Nel variegato per quanto timido spaccato popolare che offre la gradinata, incontro anche Robert, un ricercatore dell’università di Varsavia allo stadio con il figlio. «Sono un tifoso del Polonia da sempre, ma frequento lo stadio da cinque anni circa. Quest’anno è dura, c’è molto scoraggiamento attorno alla squadra, anche io sono scoraggiato però venire qui mi piace, è una cosa a cui sono affezionato. Di politica allo stadio non mi interesso, ognuno esponga i simboli che vuole, io sono qui per seguire la mia squadra del cuore».

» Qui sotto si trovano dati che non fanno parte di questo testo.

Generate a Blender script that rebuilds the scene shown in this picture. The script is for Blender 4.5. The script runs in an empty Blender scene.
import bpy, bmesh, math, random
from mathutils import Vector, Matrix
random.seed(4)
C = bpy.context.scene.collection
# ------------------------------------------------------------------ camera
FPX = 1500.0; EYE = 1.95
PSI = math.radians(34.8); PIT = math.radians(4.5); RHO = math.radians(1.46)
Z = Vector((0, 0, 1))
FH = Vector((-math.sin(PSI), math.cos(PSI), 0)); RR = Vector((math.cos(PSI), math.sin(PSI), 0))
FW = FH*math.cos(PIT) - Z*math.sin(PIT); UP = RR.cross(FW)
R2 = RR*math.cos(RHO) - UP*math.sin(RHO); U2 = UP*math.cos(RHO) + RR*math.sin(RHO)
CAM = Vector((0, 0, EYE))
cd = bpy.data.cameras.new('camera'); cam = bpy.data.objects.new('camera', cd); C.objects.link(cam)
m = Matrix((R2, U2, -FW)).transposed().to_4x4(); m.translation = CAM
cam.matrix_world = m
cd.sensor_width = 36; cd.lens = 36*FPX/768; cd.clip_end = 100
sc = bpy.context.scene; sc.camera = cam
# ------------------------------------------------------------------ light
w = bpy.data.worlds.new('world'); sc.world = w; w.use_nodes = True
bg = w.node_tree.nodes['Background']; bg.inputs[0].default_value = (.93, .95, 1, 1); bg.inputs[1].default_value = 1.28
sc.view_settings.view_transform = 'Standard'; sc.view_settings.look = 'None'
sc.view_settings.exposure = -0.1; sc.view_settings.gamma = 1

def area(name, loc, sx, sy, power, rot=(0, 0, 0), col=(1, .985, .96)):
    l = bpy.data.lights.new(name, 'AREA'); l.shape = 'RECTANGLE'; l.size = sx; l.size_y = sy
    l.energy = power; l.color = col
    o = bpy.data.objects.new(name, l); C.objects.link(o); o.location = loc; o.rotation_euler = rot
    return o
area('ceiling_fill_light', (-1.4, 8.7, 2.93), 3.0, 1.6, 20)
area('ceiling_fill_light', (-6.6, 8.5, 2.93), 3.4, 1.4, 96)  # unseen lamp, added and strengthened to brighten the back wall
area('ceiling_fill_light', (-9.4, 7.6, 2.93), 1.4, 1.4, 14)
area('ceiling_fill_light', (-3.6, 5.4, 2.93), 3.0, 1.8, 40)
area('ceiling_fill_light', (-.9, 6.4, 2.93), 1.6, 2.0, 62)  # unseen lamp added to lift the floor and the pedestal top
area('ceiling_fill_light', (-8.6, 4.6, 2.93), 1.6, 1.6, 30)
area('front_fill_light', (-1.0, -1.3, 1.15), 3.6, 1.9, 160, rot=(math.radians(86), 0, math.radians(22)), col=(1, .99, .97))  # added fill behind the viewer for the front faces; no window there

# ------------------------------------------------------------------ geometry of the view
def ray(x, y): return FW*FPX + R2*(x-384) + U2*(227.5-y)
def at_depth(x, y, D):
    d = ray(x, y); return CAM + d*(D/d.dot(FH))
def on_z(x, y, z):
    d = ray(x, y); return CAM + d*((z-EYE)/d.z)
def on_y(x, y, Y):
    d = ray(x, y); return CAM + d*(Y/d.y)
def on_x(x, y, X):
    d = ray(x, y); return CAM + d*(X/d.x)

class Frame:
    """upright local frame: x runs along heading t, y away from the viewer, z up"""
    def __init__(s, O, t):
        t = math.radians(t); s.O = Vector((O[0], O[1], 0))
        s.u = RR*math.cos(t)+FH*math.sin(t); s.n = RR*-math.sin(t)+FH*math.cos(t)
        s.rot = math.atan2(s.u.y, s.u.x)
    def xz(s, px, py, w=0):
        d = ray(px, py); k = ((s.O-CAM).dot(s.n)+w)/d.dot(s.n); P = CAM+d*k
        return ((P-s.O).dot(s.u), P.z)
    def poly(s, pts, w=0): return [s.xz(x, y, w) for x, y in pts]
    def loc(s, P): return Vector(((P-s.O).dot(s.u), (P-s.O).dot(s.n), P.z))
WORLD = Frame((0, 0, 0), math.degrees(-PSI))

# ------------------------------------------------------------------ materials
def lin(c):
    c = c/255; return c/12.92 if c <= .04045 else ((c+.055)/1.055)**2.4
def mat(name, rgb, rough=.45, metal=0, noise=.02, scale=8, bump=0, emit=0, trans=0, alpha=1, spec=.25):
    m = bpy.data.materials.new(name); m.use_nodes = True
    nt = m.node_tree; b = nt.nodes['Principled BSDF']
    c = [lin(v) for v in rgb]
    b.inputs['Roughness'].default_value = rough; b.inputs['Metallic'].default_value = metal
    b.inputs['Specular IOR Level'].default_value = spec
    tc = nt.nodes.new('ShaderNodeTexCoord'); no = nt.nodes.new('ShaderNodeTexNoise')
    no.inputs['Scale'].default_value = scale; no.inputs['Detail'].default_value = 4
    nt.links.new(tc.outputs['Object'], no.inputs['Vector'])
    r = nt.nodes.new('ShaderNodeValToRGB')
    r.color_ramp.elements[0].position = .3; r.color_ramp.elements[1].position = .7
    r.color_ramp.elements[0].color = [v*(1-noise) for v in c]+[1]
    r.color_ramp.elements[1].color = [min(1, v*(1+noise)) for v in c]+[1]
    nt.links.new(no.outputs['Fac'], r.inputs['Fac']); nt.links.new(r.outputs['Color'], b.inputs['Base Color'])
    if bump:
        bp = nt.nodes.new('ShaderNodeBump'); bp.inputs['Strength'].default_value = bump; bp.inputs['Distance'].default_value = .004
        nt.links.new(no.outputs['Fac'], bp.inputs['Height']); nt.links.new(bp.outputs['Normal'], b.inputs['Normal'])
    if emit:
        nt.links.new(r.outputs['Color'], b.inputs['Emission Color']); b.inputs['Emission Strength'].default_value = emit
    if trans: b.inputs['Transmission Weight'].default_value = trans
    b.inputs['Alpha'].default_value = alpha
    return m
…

Non è un calcio per giovani
Inizia il secondo tempo e qualcosa si muove sugli spalti, un paio di ragazzotti si alternano pigramente sotto la gradinata a chiamare dei cori e la squadra, forse motivata, reagisce trovando il goal del pareggio sugli sviluppi di un calcio d’angolo grazie all’istinto del n.20 di via Konwiktorska, il 31enne Fabian Pawela, veterano di una squadra di suo piuttosto matura. L’età media della rosa del Polonia è infatti di 26,36 anni, la più alta di tutto il campionato la cui media a sua volta è di 24 anni esatti. Cifre alte che dicono chiaramente come i campionati minori in Polonia siano lontani dall’essere serbatoio e scuola di talenti per il calcio che conta quanto più leghe destinate ad accogliere e raccogliere carriere modeste di calciatori mai sbocciati. A ulteriore dimostrazione di questa cosa concorrono anche le selezioni delle nazionali minori: nessuno dei recenti convocati nella Polonia under-21 milita oggi in II liga e quasi altrettanto accade per la Polonia under-19, fatta eccezione per il terzino destro Mateusz Spychala, in forza al Radomiak Radom, quarta classificata nel campionato del Polonia Warszawa.
Lo scollamento tra il calcio polacco di vertice e le sue retrovie fa piuttosto impressione e ritrovare un collegamento tra la generazione brillante che oggi vince ed esprime giocatori di valore mondiale e quella che solca campi simili a quello dove mi trovo è un’operazione faticosa se non addirittura priva di senso. Ad oggi nessuno dei giocatori nel giro della nazionale maggiore è transitato a lungo per le serie minori con il caso a suo modo estremo di Piotr Zieliński, oggi giocatore del Napoli e portato in Italia dall’Udinese quando era ancora minorenne. Non è su questi campi duri che cresce la gioventù polacca del pallone.
Farewell, Polonia
Dopo il triplice fischio la gradinata si svuota rapidamente, nessuno ha poi troppa voglia di fermarsi né ci sarebbe granché da fare. Mentre il pubblico sfila via come alla fine di un noioso turno di lavoro, intravedo un uomo sulla cui sciarpa del club spiccano vistosi da un lato una falce e martello e dall’altra il profilo di Che Guevara coperti da un grossolano segno di divieto. Si rifiuta di parlare e si defila più veloce degli altri, ma se non altro è un segno di tifo identitario ancora in parte vivo, seppure del segno opposto a quello che cercavo in principio. Fuori dallo stadio e sull’autobus che mi riporta verso casa sembra di uscire da una bolla e tornare nella solita Varsavia un po’ frenetica, una Varsavia nella quale il Polonia Warszawa sembra un’isola improbabile e impenitente, malinconica e fuori dal tempo come una nobile decaduta non può altro che fare.